Shiffrin has already put up some big numbers this season, winning 10 of 17 Grand Prix races in 2017-18, including a stretch where she won five World Cup events in nine days. Already at 18, the youngest skier, male or female, to win the Olympic slalom gold, Shiffrin last season became the first female skier to win three consecutive World slalom titles in 78 years.
A resume that also includes 41 career World Cup victories and the 2017 World Cup overall title has led some to compare Shiffrin’s domination of her sport and the Winter Olympics to Michael Phelps reign over the Summer Games. Phelps, the most decorated Olympian of all-time, owns of 28 Olympic medals, 23 of them gold.
It is a comparison that Shiffrin calls “crazy.”
“He has, what, 23 (gold) medals?” she said. “I know it’s a comparison between sports, but I don’t think there’s a sport in the Winter Olympics where you can ever win 23 medals across three or four Olympics. I could never imagine myself even in the same sentence as Michael Phelps. It’s extremely flattering but it’s apples and oranges.”
The Phelpsian expectations and a demanding competition schedule, however, have taken a toll on Shiffrin.
After the five-race winning streak, Shiffrin finished third in her next World Cup stop and then seventh in each of her final two races before the Olympics. She arrived in South Korea wondering if she wasn’t out of gas.
“I got tired going into the Cortina (Classic), which I think put me over the edge a little bit,” Shiffrin said referring to a World Cup event in Cortina d’ Ampezzo, Italy.
“By the Super G day in Cortina I was exhausted,” she continued. Shiffrin missed a gate in the Cortina Super G and was visibly frustrated on the hill afterward. “And that was where that mental fatigue came in. I think that came from underestimating how much energy it takes to do speed like that and to learn new tracks.”
It wasn’t the first time Shiffrin has complained of mental fatigue.

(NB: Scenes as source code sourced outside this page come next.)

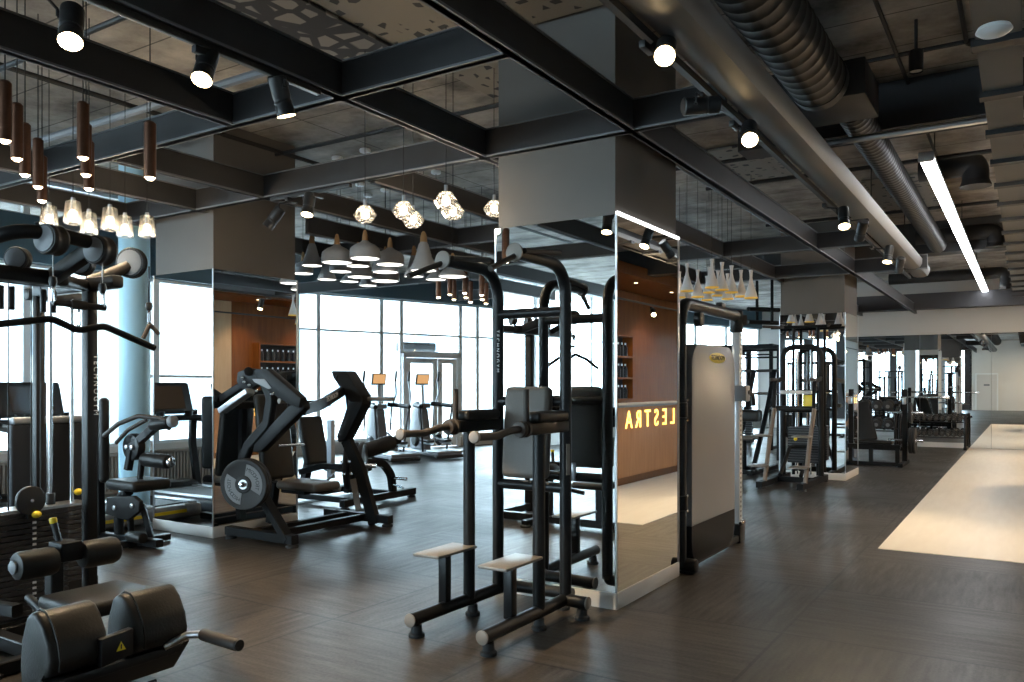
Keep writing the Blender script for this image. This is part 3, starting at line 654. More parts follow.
pipe('black sprinkler pipe crossing farther back behind the tube light', [(-3.2, 11.9, 3.82), (1.0, 11.9, 3.82)], 0.022)
pipe('long black pipe running lengthwise over the left pendants', [(-6.63, -3, 3.95), (-6.63, 12, 3.95)], 0.022)
pipe('grey pipe crossing behind the brown pendants', [(-9.5, 4.2, 3.9), (-4.9, 4.2, 3.9)], 0.035, 'grey_plastic')
pipe('black pipe crossing behind the single brown pendant', [(-9.5, 5.9, 3.95), (-3.4, 5.9, 3.95)], 0.02)
pipe('black pipe crossing over the cell pattern board at the top', [(-9.0, 3.02, 3.85), (-3.4, 3.02, 3.85)], 0.02)
pipe('black pipe above the crossing beams near the top centre', [(-4.0, 2.0, 3.7), (-4.0, 8.0, 3.7)], 0.045)
pipe('black pipe between the beams behind the near column', [(-3.0, 6.2, 3.75), (-3.0, 13, 3.75)], 0.03)
pipe('black cross pipe between the beams behind the near column', [(-4.6, 8.2, 3.8), (-1.6, 8.2, 3.8)], 0.02)
for k, (y, z, h) in enumerate(((7.75, 3.9, 0.4), (14.6, 3.85, 0.5), (20.6, 3.4, 0.35))):
    struct(MB().box((-0.6 if k < 1 else -0.8, y, z), (3.4 if k < 1 else 8.0, 0.34, h)).build('ceiling_rib', 'dark_wall' if k != 1 else 'dark_beam'))
# patterned boards on the slab
def board(label, x0, x1, y0, y1, m, z=4.06):
    tag(MB().box(((x0 + x1) / 2, (y0 + y1) / 2, z), (x1 - x0, y1 - y0, 0.02)).build('ceiling_board', m), label, 'ceiling board')
board('ceiling board with rounded cell pattern at the top left', -5.2, -4.05, 2.0, 4.75, 'cell_board')
board('ceiling board with dark leaf pattern beside the near column top', -3.28, -2.25, 2.6, 4.90, 'leaf_board')
board('ceiling board with dark leaf pattern above the crossing beams', -4.0, -3.32, 3.5, 6.4, 'leaf_board')
board('ceiling board with dark leaf pattern behind the near column', -3.1, -2.1, 8.6, 10.3, 'leaf_board')
board('ceiling board with dark leaf pattern left of the tube light', -1.75, -0.9, 10.9, 13.4, 'leaf_board')
# air curtain above the door
s = (hit2(404) + hit2(444)) / 2; c = P2(s, 2.42, -0.35); t = thing('air_curtain', 'long grey air curtain unit hanging above the glass door', 'air curtain', c)
MB().bar(P2(s - 0.52, 2.42, -0.35), P2(s + 0.52, 2.42, -0.35), 0.26, 0.22, bevel=0.05, seg=3).build('casing', 'plate_grey', t)
MB().bar(P2(s - 0.48, 2.33, -0.44), P2(s + 0.48, 2.33, -0.44), 0.08, 0.05).build('air_outlet', 'black_plastic', t)
for q in (-0.4, 0.4): MB().cyl(P2(s + q, 2.52, -0.35), P2(s + q, CEIL, -0.35), 0.008, seg=6).build('hanger_rod', 'steel', t)

# row of track spotlights added out of view to brighten the pale strip and walls
track('black lighting track added out of view along the right side, carrying fill spotlights', (1.9, -9.0, 3.147), (1.9, 20.0, 3.147))
for k, y in enumerate((-8.0, -4.3, 6.4, 7.6, 15.6, 17.5, 19.4)):
    spot_lamp('%s added fill spotlight from the back wall along the unseen right side track' % ['first', 'second', 'third', 'fourth', 'fifth', 'sixth', 'seventh'][k], (1.86, y, 2.95), ((-0.55, -0.7, -0.8), (-0.4, -0.9, -0.7), (-0.45, 0.9, -0.7), (-0.6, 0.8, -0.6), (-0.5, -0.8, -0.7), (-0.6, 0.1, -0.7), (-0.6, 0.4, -0.6))[k], 3.13, True, 190, 110, tx=(1.9, y))
# ------------------------------------------------------------------ reception, seen in the column mirrors
t = thing('reception_desk', 'wooden reception desk with glowing cut-out lettering, seen in the near column mirror', 'reception desk', (0.7, 12.4, 0))
MB().box((0.72, 12.4, 0.65), (0.62, 4.2, 1.04), bevel=0.004).build('desk_body', 'wood_desk', t)
MB().box((0.76, 12.4, 0.07), (0.56, 4.1, 0.13)).build('toe_kick', 'wood_wall', t)
MB().box((0.72, 12.4, 1.185), (0.68, 4.26, 0.035), bevel=0.004).build('desk_top', 'tray_grey', t)
for k, ch in enumerate('LESTRA'):
    text('sign_letter', ch, 0.38, 'sign_glow', (0.405, 12.92 - k * 0.355, 0.965), (0, -1, 0), (0, 0, 1), t, depth=0.006)
t = thing('bottle_shelf', 'dark shelf unit with rows of bottles on the wooden reception wall', 'shelf unit', (2.5, 14.5, 1.2))
m = MB().box((2.592, 14.5, 1.86), (0.02, 2.3, 1.32)); m.build('back_panel', 'shelf_dark', t)
for z in (1.2, 1.64, 2.08, 2.52): MB().box((2.475, 14.5, z), (0.25, 2.34, 0.035)).build('shelf', 'wood_wall', t)
for y in (13.33, 15.67): MB().box((2.475, y, 1.86), (0.25, 0.035, 1.35)).build('side_panel', 'wood_wall', t)
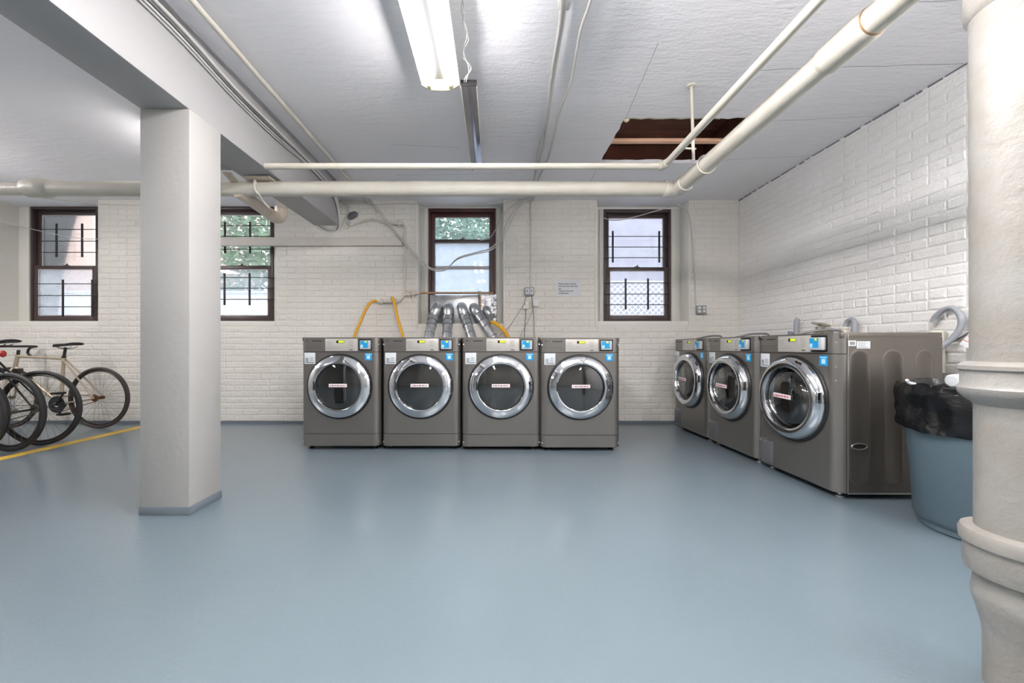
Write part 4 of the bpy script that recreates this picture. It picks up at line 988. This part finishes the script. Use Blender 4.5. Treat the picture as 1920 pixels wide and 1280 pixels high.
def bicycle(name, loc, rz, fm, tm, tw, seat_h, label, hub=SPOKE, kind='road', r=.335, lean=0):
    e = empty(name, loc, rz); tag(e, label, 'bicycle', 'bicycles parked behind the yellow line'); e.rotation_euler = (lean, 0, rz)
    wheel(e, 0, r, tm, RIMP, tw, hub, name='rear_wheel'); wheel(e, -1.0, r, tm, RIMP, tw, SPOKE, name='front_wheel')
    bb = Vector((-.42, 0, .27)); st_ = Vector((-.365 if kind != 'track' else -.39, 0, seat_h-.14)); hd = Vector((-.90, 0, seat_h-.13)); hb2 = Vector((-.925, 0, seat_h-.25)); ax = Vector((0, 0, r))
    tr = .016 if kind != 'fat' else .022
    f = MB(); f.cyl(bb, st_, tr, n=12); f.cyl(st_-Vector((.0, 0, .015)), hd, tr*.95, n=12); f.cyl(bb, hb2, tr*1.1, n=12); f.cyl(hd+Vector((.003, 0, .02)), hb2-Vector((.004, 0, .02)), tr*1.15, n=12)
    f.cyl(bb-Vector((0, .035, 0)), bb+Vector((0, .035, 0)), .022, n=12)
    f.build('frame', fm, e)
    s = MB()
    for sd in (-1, 1):
        s.cyl(st_+Vector((0, sd*.015, -.02)), ax+Vector((0, sd*.058, 0)), .0085, .007, n=8); s.cyl(bb+Vector((0, sd*.03, 0)), ax+Vector((0, sd*.058, 0)), .0095, .008, n=8)
    s.build('rear_stays', fm, e)
    s = MB()
    for sd in (-1, 1): s.tube([hb2+Vector((-.004, sd*.02, -.01)), hb2+Vector((-.02, sd*.05, -.06)), Vector((-1.0, sd*.052, r))], .011, 8)
    s.build('fork', fm if kind != 'fat' else SILVERF, e)
    MB().cyl(st_, Vector((st_.x+.02, 0, seat_h-.03)), .0135, n=10).build('seatpost', BLACKF if kind != 'track' else BLACKF, e)
    MB().cyl(st_-Vector((0, 0, .008)), st_+Vector((0, 0, .012)), .02, n=10).build('seat_clamp', BLACKF, e)
    sx = st_.x+.03
    sad = MB(); secs = [(.125, .068, .018), (.11, .078, .022), (.06, .07, .016), (.0, .042, .010), (-.07, .024, .006), (-.13, .018, .002), (-.145, .010, -.002)]
    n_ = 14; vs = []; fs = []
    for (dx, wd, dz) in secs:
        for i in range(n_):
            t = 2*PI*i/n_; vs.append((sx+dx, wd*math.cos(t), seat_h-.012+dz+.016*math.sin(t)))
    for j in range(len(secs)-1):
        for i in range(n_): fs.append((j*n_+i, j*n_+(i+1) % n_, (j+1)*n_+(i+1) % n_, (j+1)*n_+i))
    fs += [tuple(range(n_))[::-1], tuple(range((len(secs)-1)*n_, len(secs)*n_))]; sad.add(vs, fs)
    so = sad.build('saddle', DARKP, e, smooth=60)
    s = MB()
    for sd in (-1, 1): s.tube(smooth_path([(sx+.09, sd*.03, seat_h-.02), (sx+.03, sd*.022, seat_h-.045), (sx-.03, sd*.02, seat_h-.045), (sx-.11, sd*.008, seat_h-.025)], 4), .0035, 6)
    s.build('saddle_rails', BLACKF, so)
    # bars
    hz = seat_h-.02 if kind != 'road' else seat_h-.04
    MB().cyl(hd+Vector((0, 0, .0)), hd+Vector((.01, 0, .07)), .014, n=10).build('stem', BLACKF, e)
    if kind == 'fat':
        MB().tube(smooth_path([(-.89, -.32, hz+.03), (-.92, -.16, hz+.02), (-.93, 0, hz), (-.92, .16, hz+.02), (-.89, .32, hz+.03)], 5), .013, 10).build('handlebar', BLACKF, e)
    else:
        for sd in (-1, 1):
            MB().tube(smooth_path([(-.93, 0, hz), (-.935, sd*.2, hz), (-1.02, sd*.21, hz-.02), (-1.04, sd*.21, hz-.08), (-.98, sd*.21, hz-.13)], 5), .013, 10).build('handlebar', BLACKF, e)
    # drivetrain
    cr = MB().lathe([(.03, -.003), (.088, -.003), (.092, 0), (.088, .003), (.03, .003)], 32, 'y', c=(bb.x, -.045, bb.z), closed=True); cr.build('chainring', BLACKF, e)
    s = MB()
    for sg, a in ((-1, .9), (1, .9+PI)): s.cyl((bb.x, sg*.055, bb.z), (bb.x+.17*math.cos(a), sg*.065, bb.z+.17*math.sin(a)), .011, .009, n=8)
    s.cyl((bb.x, -.06, bb.z), (bb.x, .06, bb.z), .012, n=8); s.build('cranks', BLACKF, e)
    for sg, a in ((-1, .9), (1, .9+PI)):
        MB().box((bb.x+.17*math.cos(a)-.04, sg*.12-.045, bb.z+.17*math.sin(a)-.012), (bb.x+.17*math.cos(a)+.04, sg*.12+.045, bb.z+.17*math.sin(a)+.012), .005).build('pedal', DARKP, e)
    MB().lathe([(.012, -.006), (.036, -.006), (.038, 0), (.036, .006), (.012, .006)], 24, 'y', c=(0, -.045, r), closed=True).build('sprocket', hub, e)
    s = MB(); s.cyl((bb.x, -.045, bb.z+.09), (0, -.045, r+.038), .0045, n=6); s.cyl((bb.x, -.045, bb.z-.09), (0, -.045, r-.038), .0045, n=6); s.build('chain', hub, e)
    if kind == 'track': return e
    bk = MB(); bk.box((st_.x+.17, -.035, 2*r-.03), (st_.x+.20, .035, 2*r+.02), .006); bk.build('brake', BLACKF, e)
    return e
b1 = bicycle('bicycle', (-4.37, 4.27, 0), 0, BEIGEF, RUBBERB, .017, .925, 'champagne fixed-gear bicycle with a rusty hub parked closest to the back wall', hub=RUSTP, kind='track', r=.338, lean=0)
b2 = bicycle('bicycle', (-4.15, 3.53, 0), .12, BLACKF, RUBBER, .017, .945, 'black road bicycle with a red light clip under its saddle', kind='road', r=.342)
MB().lathe([(.0001, -.03), (.02, -.02), (.024, .01), (.012, .03), (.0001, .032)], 14, c=(-.30, 0, .835)).build('rear_light', REDP, b2)
MB().tube(smooth_path([(-.36, -.03, .62), (-.42, -.04, .5), (-.6, -.04, .45), (-.7, -.03, .5)], 5), .028, 10).build('bottle_cage', SILVERF, b2)
b3 = bicycle('bicycle', (-4.17, 3.32, 0), -.06, SILVERF, RUBBER, .020, .96, 'silver-stayed bicycle with a thick dark tyre, second from the camera', kind='fat', r=.340)
MB().box((-.30, -.05, .42), (-.12, -.035, .45), .005).build('frame_stripe', REDP, b3)
MB().cyl((-.25, -.03, .28), (-.25, -.03, .50), .036, n=14).build('water_bottle', mat('pale_green', (140, 160, 150), .4), b3)
b4 = bicycle('bicycle', (-4.335, 3.16, 0), .05, BLACKF, RUBBER, .027, .93, 'black fat-tyred bicycle closest to the camera, mostly outside the picture', kind='fat', r=.345)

She struggled with anxiety through much of the 2016-17 season, vomiting before races and suffering from stomach cramps.
“I’ve experienced a lot more mental stress in these last two years than I’ve ever had,” Shiffrin said. “I don’t know what it was about last season but I’ve spoken about it a lot. I felt a lot more anxiety and I started to take to a sports psychologist about that.
“There’s a difference between mental and physical fatigue. Athletes feel physical fatigue throughout the whole season on a daily basis, but when you add mental fatigue to that, for me that’s the hardest thing.”
That fatigue was evident in her final pre-Olympic World Cup event in Lenzerheide, Switzerland January 27.
“I was skiing really well so I thought everything was fine,” Shiffrin said. “But I wasn’t able to keep my mental focus until the finish, which is something that I should pride myself on being really good at normally. When I’m not able to excel in the last quarter of the course or keep that focus through to the finish, that’s when the red lights are flashing and I think that I need to change something.
“That’s the biggest issue and it’s not always easy to tell. When I get mentally tired I just get more emotional, annoying to my coaches and I’m not very fun to be around and I can’t focus as easily. All those things that are part of who I am sort of disappear.”
Shiffrin has spent much of the last two weeks trying to re-charge physically and mentally.
“I kind of got back to my roots in skiing a little bit and reminded myself that I’m not here just for wins but I’m here because I love the sport. I love to improve, and I love to feel when I race well.”
Which brings us back to her socks.
Shiffrin was asked this weekend just where she keeps her, uh, socks?
“I’m not going to tell you the exact location,” she said, “in case you want to go into my house and steal it.”